Die Ermittlungen des Landesamts für Verfassungsschutz und Terrorismusbekämpfung liefen jedenfalls auf Hochtouren, betonte Pürstl. Karner zeigte sich zuversichtlich, die Täter „dingfest“ machen zu können.

Offene Kritik bzw. Skepsis am Vorgehen der Polizei kam von mehreren Seiten. Der Schutz der jüdischen Gemeinschaft müsse mehr sein als eine Regierungsshow, kritisierte die SPÖ-Sprecherin für Gedenkkultur Sabine Schatz das Fehlen einer 24-Stunden-Bewachung.

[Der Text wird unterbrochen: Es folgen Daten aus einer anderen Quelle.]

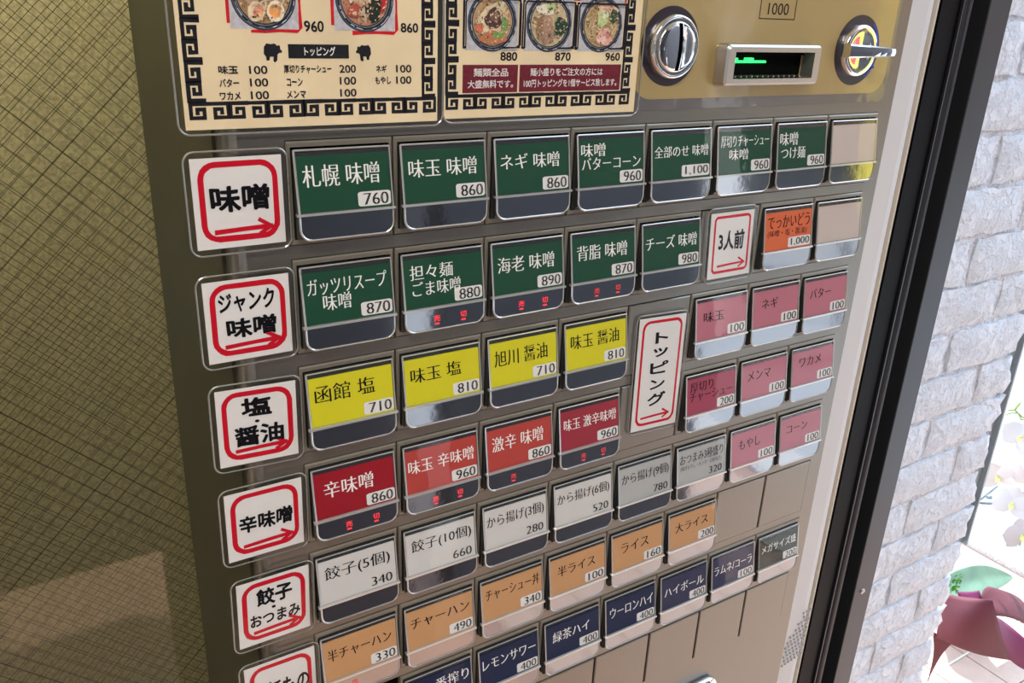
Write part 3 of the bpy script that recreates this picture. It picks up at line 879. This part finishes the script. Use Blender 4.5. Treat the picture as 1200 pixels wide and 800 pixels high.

Die NEOS-Sprecherin für Innere Sicherheit Stephanie Krisper forderte eine rasche und lückenlose Aufklärung und Konsequenzen, sieht sie doch sowohl bei Karner als auch bei Pürstl Untätigkeit.

Allgemeiner fiel die Kritik der FPÖ an Karner aus, da dieser keinen Asyl-Stopp veranlasse. Jeder Islamist, der unter dem Deckmantel Asyl nach Österreich komme, stelle eine potenzielle Gefahr dar, befand Sicherheitssprecher Hannes Amesbauer. Doch selbst beim Koalitionspartner ist man mit dem Schutz der jüdischen Einrichtungen offenbar nicht zufrieden. Der Abgeordnete David Stögmüller verwies auf die Unterstützung des Bundesheers für den 24-Stunden-Schutz jüdischer Einrichtungen. Er wolle Aufklärung, warum dies nicht passiere.

Einig war man sich in der Politik in der Verurteilung der Tat. Für Antisemitismus und Israel-Hass sei kein Platz in der Gesellschaft. Er gehe davon aus, dass die Täter rasch ausgeforscht werden, meinte Bundeskanzler Karl Nehammer (ÖVP).Für Vizekanzler Werner Kogler (Grüne) ist es „vollkommen inakzeptabel“, dass es in der aktuellen Situation zu einer „derartigen antisemitischen Provokation“ vor dem Wiener Stadttempel gekommen ist. Wiens Bürgermeister Michael Ludwig verurteilte den Vorfall „auf das Schärfste“, Niederösterreichs Landeshauptfrau Johanna Mikl-Leitner (ÖVP) sprach von einer schrecklichen Attacke. NEOS-Obfrau Beate Meinl-Reisinger hofft auf „entsprechende strafrechtliche Konsequenzen“.